At the same time, speakers warned that the educational and spiritual forces must predominate if American Jewry is to become a healthy, intelligent and dynamic community. Expressing these views were Rabbi Philip S. Bernstein, president of the Central Conference of American Rabbis, and Dr. Nelson Glueck, president of the Hebrew Union College-Jewish Institute of Religion.

Both leaders in Jewish religious life also agreed that the Jew in the United States must fight for the preservation of the American way of life, equality and freedom for all of its citizens regardless of race and religion. Dr. Joseph Tenenbaum, chairman of the Z.O.A. Committee on Community Organization, presided at the final session.

Rabbi Bernstein said that “Christians are less interested in learning about anti-Semitism than they are in learning about Judaism” and maintained that “now that Israel is a state, there seems little reason for any Jew to remain in a group apart here in the United States unless that group has spiritual significance.” Dr. Glueck said that “a new unified American Jewry is in the process of being created, with the Jewish group of the entire country being fused gradually into a single, homogeneous, dynamic entity.”

Dr. Azriel Eisenberg, executive vice-president of the Jewish Education Committee, reported that 81,000 children or approximately 27 percent of all Jewish children in New York attend Jewish schools of all types in Greater New York. In a breakdown of this total, he reported that 36,000 attend Hebrew afternoon schools, 26,000 are in one-or two-day a week schools, 16,000 in all-day schools, 3,300 in Yiddish schools. Altogether, they are enrolled in 595 Jewish schools of various types.

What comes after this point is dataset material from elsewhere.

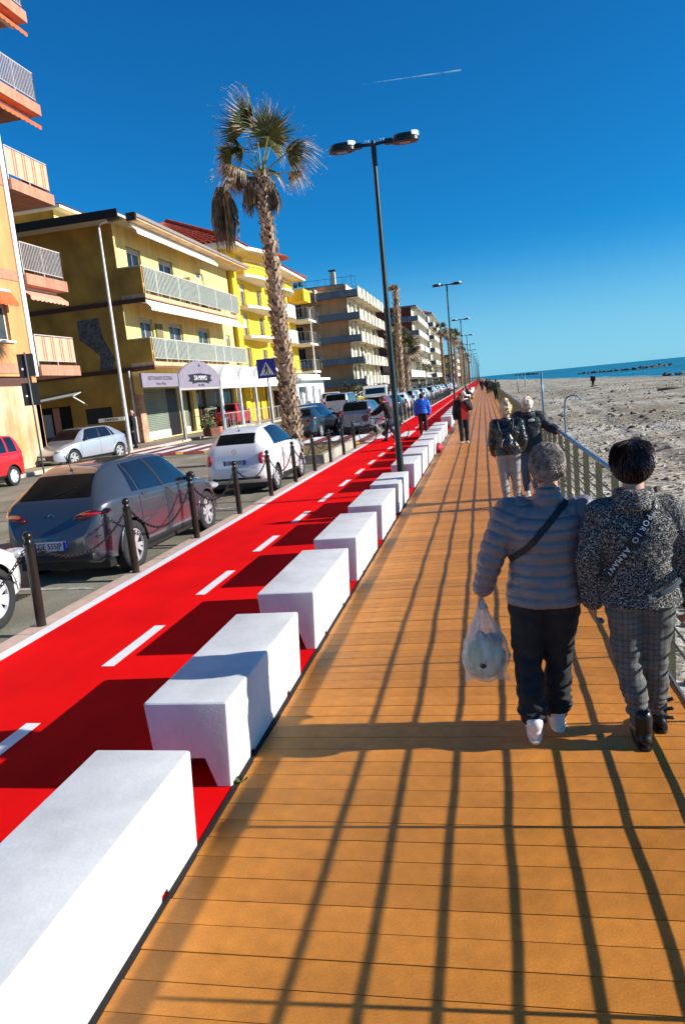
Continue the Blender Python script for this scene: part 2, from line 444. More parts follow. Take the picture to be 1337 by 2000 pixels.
# planter round the palm
plm = mat('planter_concrete', (.42,.38,.30), rough=.9, var=.25, scale=6, bump=.2)
pln = thingw('planter', 'low concrete planter with dry soil round the foot of the big palm', 'planter', (-5.9,23.9,-.1))
b_ = MB()
X0,X1,Ya,Yb = -7.1,-4.75,21.2,26.6
for (a,b2,c,d) in ((X0,X1,Ya,Ya+.16),(X0,X1,Yb-.16,Yb),(X0,X0+.16,Ya+.16,Yb-.16),(X1-.16,X1,Ya+.16,Yb-.16)): b_.box(a,b2,c,d,-.2,.19)
b_.build('rim', plm, pln)
MB().box(X0+.16,X1-.16,Ya+.16,Yb-.16,-.2,.12).build('soil', mat('dry_soil', (.24,.17,.06), rough=.95, var=.5, scale=9, bump=.8, fine=(40,.4)), pln)

# beach
def beach_h(x, y):
    sh = 48-.07*y
    d = sh-x
    h = -1.62 + max(-2.5, min(1.0, d/26.0))*.78
    if d > 2: h += .07*mnoise.noise(Vector((x*.13, y*.09, 1.3)))+.018*mnoise.noise(Vector((x*.6, y*.4, 4.1)))
    # wheel ruts running up the beach
    for c0, sl_ in ((6.35,.045),(5.0,.05)):
        dd = x-(c0+sl_*(y-20))
        h -= .09*math.exp(-(dd/.35)**2)-.04*math.exp(-((dd-.7)/.4)**2)
    if x < 3: h = h*(1-(3-x)/1.9)+(-.82)*((3-x)/1.9) if x > 1.1 else -.82
    return h
mb = MB(); xs = []; x = 1.07
while x < 140: xs.append(x); x += .16+.035*(x-1.07)
ys = []; y = -6
while y < 900: ys.append(y); y += .16+.017*max(0, y+2)
vs = [(x, y, beach_h(x, y)+.010*mnoise.noise(Vector((x*2.3,y*2.3,0)))) for y in ys for x in xs]
n = len(xs); fs = [(j*n+i, j*n+i+1, (j+1)*n+i+1, (j+1)*n+i) for j in range(len(ys)-1) for i in range(n-1)]
mb.add(vs, fs)
bm_ = bpy.data.materials.new('pebble_beach'); bm_.use_nodes = True
nn = bm_.node_tree; bb = nn.nodes['Principled BSDF']; LL = nn.links; bb.inputs['Roughness'].default_value = .95; bb.inputs['Specular IOR Level'].default_value = .2
ge = nn.nodes.new('ShaderNodeNewGeometry')
vo = nn.nodes.new('ShaderNodeTexVoronoi'); vo.inputs['Scale'].default_value = 13
vo2 = nn.nodes.new('ShaderNodeTexVoronoi'); vo2.inputs['Scale'].default_value = 4.5
nz = nn.nodes.new('ShaderNodeTexNoise'); nz.inputs['Scale'].default_value = .16; nz.inputs['Detail'].default_value = 9; nz.inputs['Roughness'].default_value=.65
for t in (vo, vo2, nz): LL.new(ge.outputs['Position'], t.inputs['Vector'])
cr = nn.nodes.new('ShaderNodeValToRGB'); cr.color_ramp.elements[0].color = (.24,.195,.125,1); cr.color_ramp.elements[0].position=.38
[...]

Addressing the conference last night Dr. Mordecai Kaplan, leader of the Reconstructionist Movement, proposed the convening of a “Jewish world council” to formulate a new covenant on international Jewish unity. He also proposed that all the activities of local American Jewish organizations and institutions “be carried on as functions of the entire local community” and that they be in accord with “the will of the Jewish people.” These steps would be designed, respectively, to define the group status of world Jewry and to reconstruct local American Jewish bodies into “organic Jewish communities.”

Dr. Salo Baron, Professor of Jewish History at Columbia University, on the other hand, praised the development of unregulated American Jewish communal organization. He called the American voluntarist community system “a revolutionary transformation” from the “secular, national” structures of Jewish communities in central and Eastern Europe, and declared that while the present freedom sometimes seemed to threaten to “engulf the community in total anarchy,” it has made the Jewish community more cohesive than ever before.

Dr. Abraham I. Katsh, Professor of Hebrew Culture and Education at New York University, proposed an expenditure of $5,000,000 by Jewish federations and welfare funds to endow chairs of Hebrew learning in American universities. S. Charney-Niger, president of the Jewish Kultur Congress, predicted that the Yiddish language and culture would continue to flourish. Other speakers included Rev. Everett R. Clinchy, president of the National Conference of Christians and Jews, Abraham G. Duker, managing editor of “Jewish Social Studies,” and Louis Kraft, secretary of the World Federation of Y.M.H.A. and Jewish Community Centers.